Bernhard Falkner sieht darin die Möglichkeit einer nahezu perfekten Fertigungsfeinplanung: „Je länger man den ‚Optimizer‘ laufen lässt, desto mehr Planungsszenarien durchläuft er und desto höher ist die Wahrscheinlichkeit eines optimalen Planungsergebnisses.“
KI in der Feinplanungspraxis
Wie setzt man KI und im speziellen Fall den ‚Optimizer‘ nun in der Praxis ein? Die neuen Technologien sollten keineswegs als Ersatz für Planungspersonal angesehen werden, sondern den Mitarbeitern die Arbeit erleichtern und dabei die Effizienz signifikant erhöhen! Vielmehr initiiert man mit dem ‚Optimizer‘ einen Hintergrundprozess, der parallel zur laufenden Produktion seine Arbeit aufnimmt, Szenario für Szenario anhand neuester wissenschaftlicher Algorithmen durchspielt und mittels Zielfunktionen bewertet. Als User hat man die Möglichkeit, jederzeit den aktuellen Stand der Planung und die Bewertung der Zielfunktion einzusehen und zu entscheiden, ab wann man diese in den Echtbetrieb übernimmt.
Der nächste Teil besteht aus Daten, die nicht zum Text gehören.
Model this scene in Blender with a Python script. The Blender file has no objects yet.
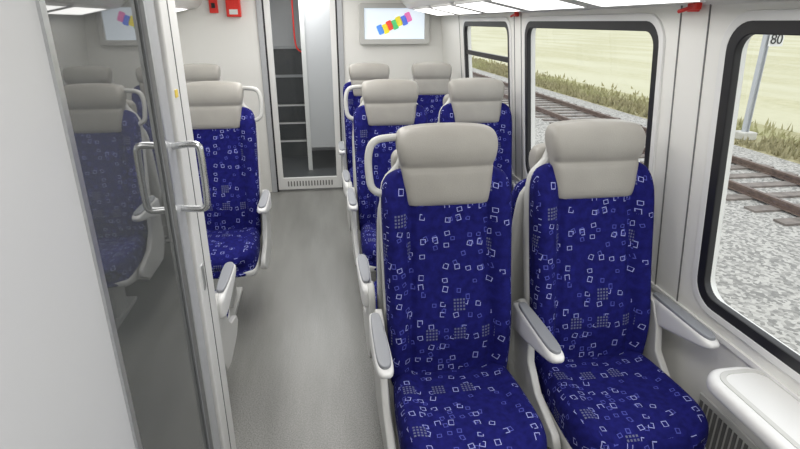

Je mehr Zeit man dem ‚Optimizer‘ gibt, desto näher kommt man dem „perfekten“ Planungsergebnis. „Die Anwendungsmöglichkeiten sind vielschichtig. So kann man beispielsweise auch verschiedene Zielfunktionen in parallel laufenden Simulationen verfolgen und so weitere Vergleiche aufstellen“, ist Bernhard Falkner von den positiven Effekten überzeugt.
Nutzenpotenzial heben oder den höchsten Gipfel finden
Ein wesentlicher Erfolgsfaktor ist die globale Lösungssuche des ‚Optimizers‘! Er beschränkt sich nicht auf ein lokales Optimum, sondern bezieht Lösungswege mit ein, die ein menschlicher Planer von Hand nicht erfassen könnte. Zurück in den Alpen bedeutet das, dass wir auf unserer Suche nach dem höchsten Gipfel womöglich bereits auf dem 3.798 m hohen Großglockner stehen und glauben, unser Ziel erreicht zu haben. In Wahrheit gibt es allerdings noch immer viele höhergelegene Gipfel. Es besteht also nach wie vor Luft nach oben.